Before I meet with Wamp, I have a go with my hoop at home in front of the the Hoopnotica DVD, which is presented by several gazelle-like winding creatures who promise that hooping will not only give me great abs but will also boost my confidence, sex drive and feelings of positivity. Having silently scoffed at this, I realise after a few minutes of gyrating in the way they tell me that I do feel slightly more confident. That's just what pelvis-thrusting can do for you, I suppose.
After a few false starts, I manage to keep the hoop up for more than three spins. Then six, then 12, then suddenly it just keeps going. I try hooping to the left and to the right; the DVD teaches me how to turn round in the hoop and to keep it spinning and how to walk around the room with it still whirring away. I am not very good at the last one, but there's time. I am thrilled, confident and filled with a boost in my feelings of positivity.
Terribly excited, I explain to Wamp when we meet that I've been doing the video and following the instructions and that, yes, I am now a hooper too. I can hoop for most of Madonna's new album, I tell her, although I'm not sure I'll bother listening to it all the way through again. But still.
"It's very difficult to engage your core," she smiles, ready to appraise my technique. "I thought I was doing it for a couple of years, even when I was performing, before I realised I wasn't actually using those muscles at all."
Oh. I have been doing it wrong, it turns out. Lesson one of hula hoping: simply spinning the hoop on your waist is not good at all if you're rocking back and forth on your feet, even if you do it for days and weeks on end. You'll burn some calories, but you won't get those stomach muscles working. The technique that Wamp teaches me is rather different, standing with my feet parallel and shoulder-width apart, then flicking the hoop around my middle by pushing out with my stomach as it comes into contact with my belly button. It is much harder and I can't do it. After three revolutions (achieved only with the momentum of me hurling it around myself in the first place), it simply clatters down to the floor again. Oh well.
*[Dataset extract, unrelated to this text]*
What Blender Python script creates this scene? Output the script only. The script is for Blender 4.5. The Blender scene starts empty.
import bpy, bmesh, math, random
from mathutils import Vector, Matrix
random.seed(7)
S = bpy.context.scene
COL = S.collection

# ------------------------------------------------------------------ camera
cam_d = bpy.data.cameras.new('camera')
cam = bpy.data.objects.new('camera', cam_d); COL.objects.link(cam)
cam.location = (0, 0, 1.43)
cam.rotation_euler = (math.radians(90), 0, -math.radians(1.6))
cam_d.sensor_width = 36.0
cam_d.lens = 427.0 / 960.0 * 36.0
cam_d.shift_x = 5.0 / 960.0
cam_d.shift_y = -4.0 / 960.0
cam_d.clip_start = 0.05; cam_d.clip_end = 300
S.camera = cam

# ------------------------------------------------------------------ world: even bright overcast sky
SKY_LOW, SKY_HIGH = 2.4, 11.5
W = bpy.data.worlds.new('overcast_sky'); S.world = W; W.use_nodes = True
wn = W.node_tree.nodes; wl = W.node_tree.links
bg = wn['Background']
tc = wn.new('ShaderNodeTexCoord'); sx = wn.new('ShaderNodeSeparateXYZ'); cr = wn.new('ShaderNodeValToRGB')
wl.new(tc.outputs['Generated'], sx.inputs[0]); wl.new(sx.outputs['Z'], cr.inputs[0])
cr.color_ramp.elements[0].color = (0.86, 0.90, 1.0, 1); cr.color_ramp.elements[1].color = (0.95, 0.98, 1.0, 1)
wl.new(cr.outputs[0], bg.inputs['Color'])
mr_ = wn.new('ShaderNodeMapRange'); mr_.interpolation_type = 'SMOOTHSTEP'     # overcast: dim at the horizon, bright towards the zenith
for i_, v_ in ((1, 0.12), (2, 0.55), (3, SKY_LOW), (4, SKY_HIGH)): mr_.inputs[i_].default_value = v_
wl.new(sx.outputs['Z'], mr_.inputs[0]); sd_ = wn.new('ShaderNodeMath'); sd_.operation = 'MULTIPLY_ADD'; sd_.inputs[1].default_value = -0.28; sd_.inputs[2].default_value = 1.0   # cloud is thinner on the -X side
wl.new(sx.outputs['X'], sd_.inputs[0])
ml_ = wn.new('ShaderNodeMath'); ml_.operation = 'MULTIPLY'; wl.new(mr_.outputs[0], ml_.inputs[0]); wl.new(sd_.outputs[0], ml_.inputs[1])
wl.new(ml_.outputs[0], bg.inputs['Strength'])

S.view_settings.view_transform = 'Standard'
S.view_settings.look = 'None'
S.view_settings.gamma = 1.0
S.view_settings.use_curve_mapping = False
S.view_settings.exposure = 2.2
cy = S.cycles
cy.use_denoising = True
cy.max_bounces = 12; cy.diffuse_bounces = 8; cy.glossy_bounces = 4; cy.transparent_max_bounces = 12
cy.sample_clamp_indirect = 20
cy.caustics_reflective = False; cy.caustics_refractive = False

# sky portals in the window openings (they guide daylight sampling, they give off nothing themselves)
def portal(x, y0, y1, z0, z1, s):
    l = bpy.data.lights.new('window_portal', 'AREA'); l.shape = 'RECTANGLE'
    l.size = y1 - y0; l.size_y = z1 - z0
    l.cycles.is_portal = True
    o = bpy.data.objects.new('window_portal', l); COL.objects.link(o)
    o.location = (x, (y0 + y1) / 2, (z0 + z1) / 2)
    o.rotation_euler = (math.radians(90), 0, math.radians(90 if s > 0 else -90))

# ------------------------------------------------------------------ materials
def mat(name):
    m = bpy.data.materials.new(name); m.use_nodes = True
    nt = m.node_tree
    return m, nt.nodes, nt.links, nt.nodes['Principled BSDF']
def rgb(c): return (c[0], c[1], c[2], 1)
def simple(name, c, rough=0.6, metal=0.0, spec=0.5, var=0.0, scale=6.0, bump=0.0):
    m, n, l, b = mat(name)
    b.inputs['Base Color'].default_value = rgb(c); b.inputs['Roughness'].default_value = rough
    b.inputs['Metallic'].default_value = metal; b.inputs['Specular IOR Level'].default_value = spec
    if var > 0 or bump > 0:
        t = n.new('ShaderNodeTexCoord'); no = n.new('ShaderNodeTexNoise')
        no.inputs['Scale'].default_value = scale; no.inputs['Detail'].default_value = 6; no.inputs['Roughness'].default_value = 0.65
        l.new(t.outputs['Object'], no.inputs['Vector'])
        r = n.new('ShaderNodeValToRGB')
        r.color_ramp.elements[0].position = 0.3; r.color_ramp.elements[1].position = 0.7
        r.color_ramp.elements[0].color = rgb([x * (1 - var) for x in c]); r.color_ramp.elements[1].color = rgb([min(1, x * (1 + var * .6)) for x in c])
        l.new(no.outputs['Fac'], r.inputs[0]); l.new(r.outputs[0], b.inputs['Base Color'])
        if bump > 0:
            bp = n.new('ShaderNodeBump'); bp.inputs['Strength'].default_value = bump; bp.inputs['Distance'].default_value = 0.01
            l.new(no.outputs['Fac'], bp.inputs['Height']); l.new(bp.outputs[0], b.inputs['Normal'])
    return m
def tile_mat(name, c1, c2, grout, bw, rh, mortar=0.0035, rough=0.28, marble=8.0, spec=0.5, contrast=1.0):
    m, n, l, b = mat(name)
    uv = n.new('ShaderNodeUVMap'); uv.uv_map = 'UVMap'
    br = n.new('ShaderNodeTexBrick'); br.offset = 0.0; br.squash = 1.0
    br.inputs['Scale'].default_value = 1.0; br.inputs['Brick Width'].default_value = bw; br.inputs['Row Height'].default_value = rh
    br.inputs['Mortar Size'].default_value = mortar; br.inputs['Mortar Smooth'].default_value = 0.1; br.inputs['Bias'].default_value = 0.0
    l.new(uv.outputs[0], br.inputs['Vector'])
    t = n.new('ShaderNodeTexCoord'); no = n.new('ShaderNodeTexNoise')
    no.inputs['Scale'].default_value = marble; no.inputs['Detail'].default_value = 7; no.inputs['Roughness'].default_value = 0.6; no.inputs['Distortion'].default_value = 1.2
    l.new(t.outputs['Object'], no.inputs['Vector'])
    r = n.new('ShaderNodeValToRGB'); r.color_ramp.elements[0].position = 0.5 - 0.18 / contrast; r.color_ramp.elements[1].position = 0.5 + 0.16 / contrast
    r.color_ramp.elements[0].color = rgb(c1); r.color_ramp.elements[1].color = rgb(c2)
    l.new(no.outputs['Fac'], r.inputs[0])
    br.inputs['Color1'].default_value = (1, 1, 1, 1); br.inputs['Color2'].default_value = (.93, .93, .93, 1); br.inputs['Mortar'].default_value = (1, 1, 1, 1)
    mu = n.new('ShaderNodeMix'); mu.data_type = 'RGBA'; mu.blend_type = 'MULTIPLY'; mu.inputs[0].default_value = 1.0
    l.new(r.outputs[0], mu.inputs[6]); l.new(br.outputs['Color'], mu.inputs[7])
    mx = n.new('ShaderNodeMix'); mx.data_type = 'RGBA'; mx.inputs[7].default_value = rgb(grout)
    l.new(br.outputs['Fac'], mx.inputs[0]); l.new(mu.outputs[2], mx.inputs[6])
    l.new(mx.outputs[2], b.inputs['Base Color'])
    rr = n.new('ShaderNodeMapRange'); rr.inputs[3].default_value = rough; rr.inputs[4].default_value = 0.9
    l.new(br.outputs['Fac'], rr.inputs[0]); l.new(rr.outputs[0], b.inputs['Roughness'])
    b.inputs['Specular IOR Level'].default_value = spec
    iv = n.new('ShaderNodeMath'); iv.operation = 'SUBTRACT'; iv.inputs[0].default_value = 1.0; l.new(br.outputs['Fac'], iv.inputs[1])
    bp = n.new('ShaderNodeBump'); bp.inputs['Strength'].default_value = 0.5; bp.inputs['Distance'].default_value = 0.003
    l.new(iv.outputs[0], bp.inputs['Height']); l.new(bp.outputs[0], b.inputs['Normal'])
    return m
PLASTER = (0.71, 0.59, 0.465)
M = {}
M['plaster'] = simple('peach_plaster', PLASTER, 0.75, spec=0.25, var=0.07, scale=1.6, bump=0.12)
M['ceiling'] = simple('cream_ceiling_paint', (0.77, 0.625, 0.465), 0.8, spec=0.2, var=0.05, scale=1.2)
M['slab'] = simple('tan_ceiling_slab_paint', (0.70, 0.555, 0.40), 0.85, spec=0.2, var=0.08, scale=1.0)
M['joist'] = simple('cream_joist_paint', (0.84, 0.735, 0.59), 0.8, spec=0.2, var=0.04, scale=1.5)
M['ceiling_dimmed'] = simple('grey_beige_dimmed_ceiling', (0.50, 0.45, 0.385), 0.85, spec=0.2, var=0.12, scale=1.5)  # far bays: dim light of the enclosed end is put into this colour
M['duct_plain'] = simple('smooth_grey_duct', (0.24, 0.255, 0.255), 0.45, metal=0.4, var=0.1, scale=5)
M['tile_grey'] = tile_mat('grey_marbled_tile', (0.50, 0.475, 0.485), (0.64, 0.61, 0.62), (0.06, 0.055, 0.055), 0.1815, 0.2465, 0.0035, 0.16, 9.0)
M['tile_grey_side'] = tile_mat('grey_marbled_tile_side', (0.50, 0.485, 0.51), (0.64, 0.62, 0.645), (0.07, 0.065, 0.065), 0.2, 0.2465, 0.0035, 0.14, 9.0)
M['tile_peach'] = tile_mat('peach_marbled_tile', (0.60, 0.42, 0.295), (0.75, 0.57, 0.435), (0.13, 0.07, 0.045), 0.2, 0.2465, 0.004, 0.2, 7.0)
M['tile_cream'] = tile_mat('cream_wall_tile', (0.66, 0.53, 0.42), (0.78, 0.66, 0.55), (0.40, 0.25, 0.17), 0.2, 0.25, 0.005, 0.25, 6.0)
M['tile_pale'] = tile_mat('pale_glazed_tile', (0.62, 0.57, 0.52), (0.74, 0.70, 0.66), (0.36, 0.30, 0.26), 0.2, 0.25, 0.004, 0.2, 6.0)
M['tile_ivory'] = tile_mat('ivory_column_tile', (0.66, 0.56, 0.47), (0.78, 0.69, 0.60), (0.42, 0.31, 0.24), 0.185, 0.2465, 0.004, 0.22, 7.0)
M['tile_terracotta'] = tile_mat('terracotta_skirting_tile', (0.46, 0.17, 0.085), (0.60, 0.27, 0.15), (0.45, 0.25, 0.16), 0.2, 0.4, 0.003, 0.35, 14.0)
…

Hula hooping takes practice and patience, but once you've mastered it, it's a bit like riding a bike. It works best when you simply don't think about it at all, but just let your body get into a rhythm and rely on it to remember when to flick. I'm no pro, but the creaking of my abdomen the next morning is proof enough that just a few spins will awaken even the most neglected of cores.
After 26 years of searching and despairing, I think I've found my sport.